What you will do:
Below is a listing; write it out exactly and drop any images from it.
>> Begin Data records
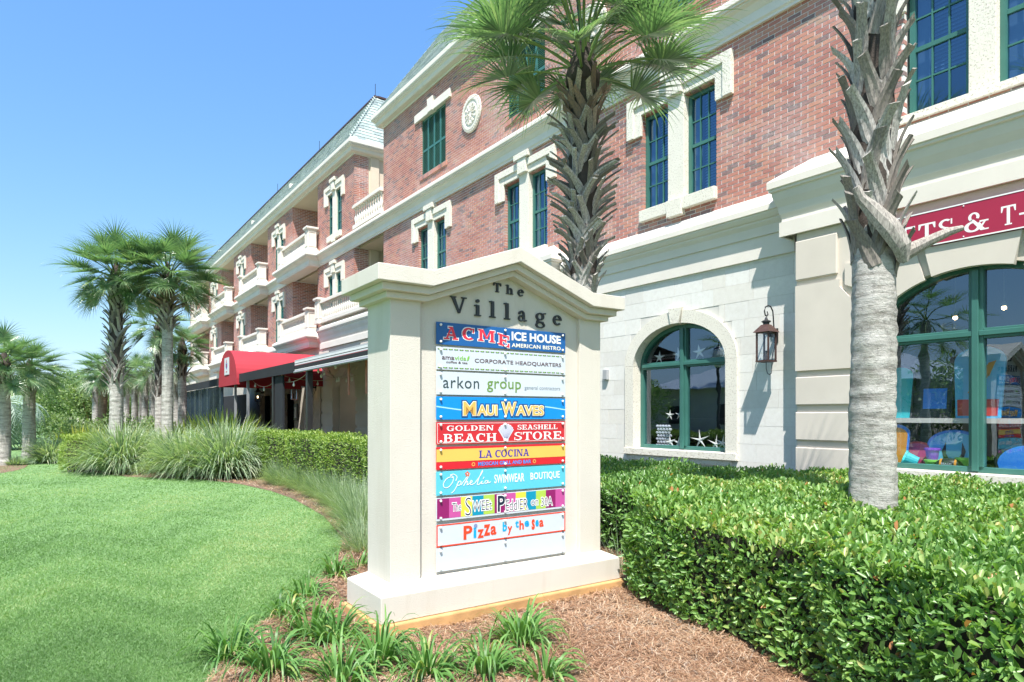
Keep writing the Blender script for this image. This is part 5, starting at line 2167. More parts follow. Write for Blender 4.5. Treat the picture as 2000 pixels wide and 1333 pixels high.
# 9
p = panel(8, white)
bd_ = MB()
for (a, b_, c_, d_) in ((PX0, PX1, bots[8], bots[8] + .012), (PX0, PX1, tops[8] - .012, tops[8]), (PX0, PX0 + .012, bots[8] + .0121, tops[8] - .0121), (PX1 - .012, PX1, bots[8] + .0121, tops[8] - .0121)):
    bd_.box(a + .0005, b_ - .0005, PY - .001, PY - .0003, c_ + .0004, d_ - .0004)
ob('border_line', bd_, flat('orange_red_print', (.70, .06, .02)), p)
orp, blp = flat('orange_red_print', (.70, .06, .02)), flat('azure_print', (.0, .34, .72))
for chh, xa, xb, za, zb, mm in (('P', .760, .842, .604, .714, orp), ('i', .852, .880, .608, .694, blp), ('z', .890, .950, .602, .672, orp), ('z', .950, 1.012, .614, .706, orp), ('a', 1.016, 1.072, .614, .688, orp),
                                ('b', 1.134, 1.178, .632, .710, blp), ('y', 1.184, 1.230, .598, .668, orp), ('t', 1.262, 1.298, .650, .712, blp), ('h', 1.304, 1.350, .630, .708, orp), ('e', 1.358, 1.405, .648, .700, blp),
                                ('s', 1.432, 1.466, .616, .706, orp), ('e', 1.472, 1.508, .640, .696, blp), ('a', 1.514, 1.560, .632, .692, orp)):
    text_on(p, chh, xa, xb, za, zb, Y1, mm, .03, shear=0)
ob('dot_emblem', MB().prism([(.872 + .016 * math.cos(b_), .706 + .016 * math.sin(b_)) for b_ in np.linspace(0, 2 * PI, 15)[:-1]], Y2, PY - .0004), flat('steel_blue_print', (.20, .25, .45)), p)
# 10
panel(9, white)
# ------------------------------------------------------------------ palms
M['fibre'] = simple('palm_fibre_shade', (.055, .043, .036), .95, .4, 14, .8, 60, .01, stretch=(1, 1, .3))  # fibre colour darkened to put shade into the gaps between leaf bases
def rot_to(d, n):
    """columns: leaf axis d, side, normal"""
    d = d / np.linalg.norm(d, axis=-1, keepdims=True)
    s = np.cross(d, n)
    s /= np.linalg.norm(s, axis=-1, keepdims=True) + 1e-9
    n2 = np.cross(s, d)
    return d, s, n2


def frond_mesh(elev, seed, nl=44, L=.78, pet=.85, dead=0.0, fold=True):
    r = np.random.default_rng(seed)
    e = math.radians(elev)
    # petiole in the x-z plane, sagging outwards
    p = np.array([.06, 0, 0.])
    pts = [p.copy()]
    ee = e
    sag = math.radians(26 + 12 * r.random())
    for i in range(6):
        p = p + np.array([math.cos(ee), 0, math.sin(ee)]) * pet / 6
        ee -= sag / 6
        pts.append(p.copy())
    hub = p.copy()
    V, F, T, MI = [], [], [], []

    def add(v, f, t, mi):
        b = len(V)
        V.extend(v)
        F.extend([tuple(b + k for k in q) for q in f])
        T.extend([t] * len(v))
        MI.extend([mi] * len(f))
    # petiole strip (three sided)
    for i in range(6):
        w0, w1 = .022 - .0015 * i, .022 - .0015 * (i + 1)
        a, b = pts[i], pts[i + 1]
        q = []
        for c, w in ((a, w0), (b, w1)):
            q += [c + (0, -w, .004), c + (0, w, .004), c + (0, 0, -w * .9)]
        add(q, [(0, 3, 4, 1), (1, 4, 5, 2), (2, 5, 3, 0)], .6, 1)
    cost = .30
    for i in range(nl):
        s = (i / (nl - 1)) * 2 - 1
        phi = math.radians(138) * s + r.normal(0, .02)
        d = np.array([math.cos(ee), 0, math.sin(ee)])
        up = np.array([-math.sin(ee), 0, math.cos(ee)])
        sd = np.array([0, 1., 0])
        beta = math.radians(18 + 14 * abs(s))
        dirn = math.cos(phi) * d + math.sin(phi) * (sd * math.cos(beta)) + abs(math.sin(phi)) * up * math.sin(beta) * .9
        dirn /= np.linalg.norm(dirn)
        st = hub + d * cost * (1 - abs(s)) ** .8 * .8
        ln = L * (1 - .34 * abs(s) ** 2) * r.uniform(.9, 1.06)
        steps = 6
        pos_, dd = st.copy(), dirn.copy()
        ring = []
        g = r.uniform(.14, .62) + (.25 if dead else 0)
        wmax = .0155 * r.uniform(.85, 1.1)
        prof = [.5, 1.0, .95, .62, .36, .18, .03]
        twist = r.normal(0, .35)
        for k in range(steps + 1):
            sdv = np.cross(dd, up)
            ns = np.linalg.norm(sdv)
            sdv = sdv / ns if ns > .1 else np.cross(dd, sd)
            nrm = np.cross(sdv, dd)
            c, sn = math.cos(twist * k / steps), math.sin(twist * k / steps)
            wv = sdv * c + nrm * sn
            nv = nrm * c - sdv * sn
            w = wmax * prof[k]
            ring.append((pos_ - wv * w + nv * w * .5, pos_.copy(), pos_ + wv * w + nv * w * .5))
            pos_ = pos_ + dd * ln / steps
            dd = dd + np.array([0, 0, -1.]) * g * (k / steps) ** 1.6 * 1.5 + r.normal(0, .015, 3)
            dd /= np.linalg.norm(dd)
        vs = [x for q in ring for x in q]
        fs = []
        for k in range(steps):
            a, b = 3 * k, 3 * k + 3
            fs += [(a, a + 1, b + 1, b), (a + 1, a + 2, b + 2, b + 1)]
        t = np.clip(.38 + .17 * r.normal() + (.5 if dead else 0), 0, 1)
        add(vs, fs, t, 0)
    me = npmesh('frond', np.array(V), np.array(F), np.array(T))
    me.materials.append(M['frond'])
    me.materials.append(M['petiole'])
    me.polygons.foreach_set('material_index', np.array(MI, dtype=np.int32))
    me.update()
    return me


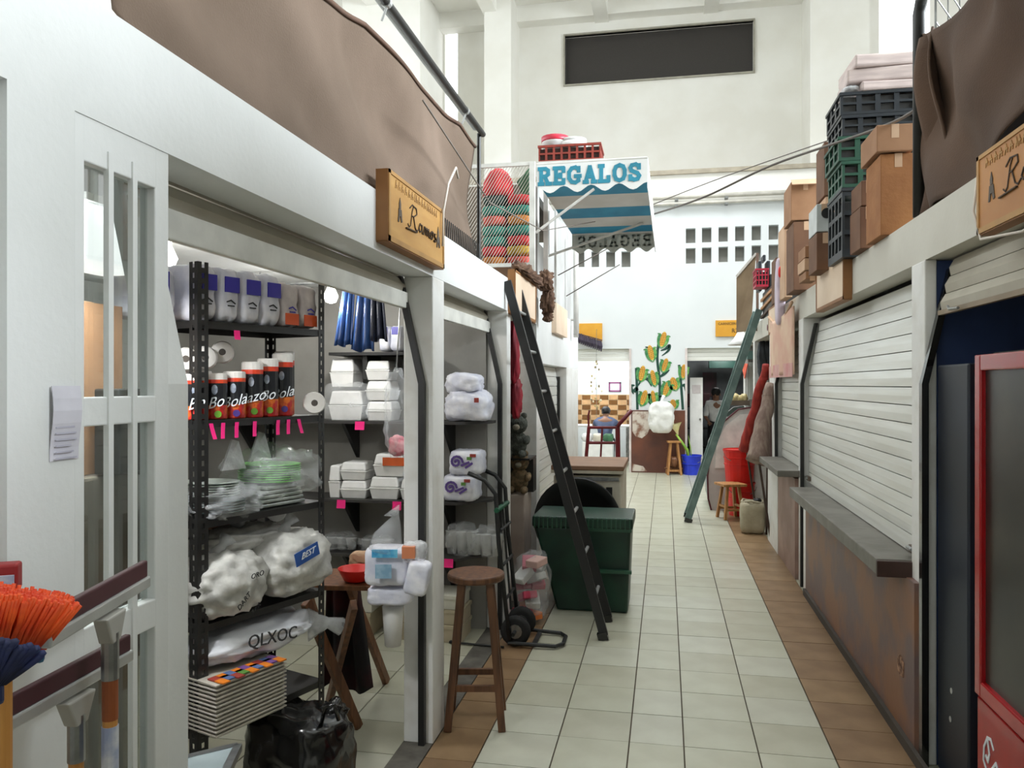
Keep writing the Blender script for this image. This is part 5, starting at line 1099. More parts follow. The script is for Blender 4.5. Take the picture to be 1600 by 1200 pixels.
>> End Data records
Answer to this exercise:
Keep writing the Blender script for this image. This is part 5, starting at line 2167. More parts follow. Write for Blender 4.5. Treat the picture as 2000 pixels wide and 1333 pixels high.
# 9
p = panel(8, white)
bd_ = MB()
for (a, b_, c_, d_) in ((PX0, PX1, bots[8], bots[8] + .012), (PX0, PX1, tops[8] - .012, tops[8]), (PX0, PX0 + .012, bots[8] + .0121, tops[8] - .0121), (PX1 - .012, PX1, bots[8] + .0121, tops[8] - .0121)):
    bd_.box(a + .0005, b_ - .0005, PY - .001, PY - .0003, c_ + .0004, d_ - .0004)
ob('border_line', bd_, flat('orange_red_print', (.70, .06, .02)), p)
orp, blp = flat('orange_red_print', (.70, .06, .02)), flat('azure_print', (.0, .34, .72))
for chh, xa, xb, za, zb, mm in (('P', .760, .842, .604, .714, orp), ('i', .852, .880, .608, .694, blp), ('z', .890, .950, .602, .672, orp), ('z', .950, 1.012, .614, .706, orp), ('a', 1.016, 1.072, .614, .688, orp),
                                ('b', 1.134, 1.178, .632, .710, blp), ('y', 1.184, 1.230, .598, .668, orp), ('t', 1.262, 1.298, .650, .712, blp), ('h', 1.304, 1.350, .630, .708, orp), ('e', 1.358, 1.405, .648, .700, blp),
                                ('s', 1.432, 1.466, .616, .706, orp), ('e', 1.472, 1.508, .640, .696, blp), ('a', 1.514, 1.560, .632, .692, orp)):
    text_on(p, chh, xa, xb, za, zb, Y1, mm, .03, shear=0)
ob('dot_emblem', MB().prism([(.872 + .016 * math.cos(b_), .706 + .016 * math.sin(b_)) for b_ in np.linspace(0, 2 * PI, 15)[:-1]], Y2, PY - .0004), flat('steel_blue_print', (.20, .25, .45)), p)
# 10
panel(9, white)
# ------------------------------------------------------------------ palms
M['fibre'] = simple('palm_fibre_shade', (.055, .043, .036), .95, .4, 14, .8, 60, .01, stretch=(1, 1, .3))  # fibre colour darkened to put shade into the gaps between leaf bases
def rot_to(d, n):
    """columns: leaf axis d, side, normal"""
    d = d / np.linalg.norm(d, axis=-1, keepdims=True)
    s = np.cross(d, n)
    s /= np.linalg.norm(s, axis=-1, keepdims=True) + 1e-9
    n2 = np.cross(s, d)
    return d, s, n2


def frond_mesh(elev, seed, nl=44, L=.78, pet=.85, dead=0.0, fold=True):
    r = np.random.default_rng(seed)
    e = math.radians(elev)
    # petiole in the x-z plane, sagging outwards
    p = np.array([.06, 0, 0.])
    pts = [p.copy()]
    ee = e
    sag = math.radians(26 + 12 * r.random())
    for i in range(6):
        p = p + np.array([math.cos(ee), 0, math.sin(ee)]) * pet / 6
        ee -= sag / 6
        pts.append(p.copy())
    hub = p.copy()
    V, F, T, MI = [], [], [], []

    def add(v, f, t, mi):
        b = len(V)
        V.extend(v)
        F.extend([tuple(b + k for k in q) for q in f])
        T.extend([t] * len(v))
        MI.extend([mi] * len(f))
    # petiole strip (three sided)
    for i in range(6):
        w0, w1 = .022 - .0015 * i, .022 - .0015 * (i + 1)
        a, b = pts[i], pts[i + 1]
        q = []
        for c, w in ((a, w0), (b, w1)):
            q += [c + (0, -w, .004), c + (0, w, .004), c + (0, 0, -w * .9)]
        add(q, [(0, 3, 4, 1), (1, 4, 5, 2), (2, 5, 3, 0)], .6, 1)
    cost = .30
    for i in range(nl):
        s = (i / (nl - 1)) * 2 - 1
        phi = math.radians(138) * s + r.normal(0, .02)
        d = np.array([math.cos(ee), 0, math.sin(ee)])
        up = np.array([-math.sin(ee), 0, math.cos(ee)])
        sd = np.array([0, 1., 0])
        beta = math.radians(18 + 14 * abs(s))
        dirn = math.cos(phi) * d + math.sin(phi) * (sd * math.cos(beta)) + abs(math.sin(phi)) * up * math.sin(beta) * .9
        dirn /= np.linalg.norm(dirn)
        st = hub + d * cost * (1 - abs(s)) ** .8 * .8
        ln = L * (1 - .34 * abs(s) ** 2) * r.uniform(.9, 1.06)
        steps = 6
        pos_, dd = st.copy(), dirn.copy()
        ring = []
        g = r.uniform(.14, .62) + (.25 if dead else 0)
        wmax = .0155 * r.uniform(.85, 1.1)
        prof = [.5, 1.0, .95, .62, .36, .18, .03]
        twist = r.normal(0, .35)
        for k in range(steps + 1):
            sdv = np.cross(dd, up)
            ns = np.linalg.norm(sdv)
            sdv = sdv / ns if ns > .1 else np.cross(dd, sd)
            nrm = np.cross(sdv, dd)
            c, sn = math.cos(twist * k / steps), math.sin(twist * k / steps)
            wv = sdv * c + nrm * sn
            nv = nrm * c - sdv * sn
            w = wmax * prof[k]
            ring.append((pos_ - wv * w + nv * w * .5, pos_.copy(), pos_ + wv * w + nv * w * .5))
            pos_ = pos_ + dd * ln / steps
            dd = dd + np.array([0, 0, -1.]) * g * (k / steps) ** 1.6 * 1.5 + r.normal(0, .015, 3)
            dd /= np.linalg.norm(dd)
        vs = [x for q in ring for x in q]
        fs = []
        for k in range(steps):
            a, b = 3 * k, 3 * k + 3
            fs += [(a, a + 1, b + 1, b), (a + 1, a + 2, b + 2, b + 1)]
        t = np.clip(.38 + .17 * r.normal() + (.5 if dead else 0), 0, 1)
        add(vs, fs, t, 0)
    me = npmesh('frond', np.array(V), np.array(F), np.array(T))
    me.materials.append(M['frond'])
    me.materials.append(M['petiole'])
    me.polygons.foreach_set('material_index', np.array(MI, dtype=np.int32))
    me.update()
    return me


Keep writing the Blender script for this image. This is part 5, starting at line 1099. More parts follow. The script is for Blender 4.5. Take the picture to be 1600 by 1200 pixels.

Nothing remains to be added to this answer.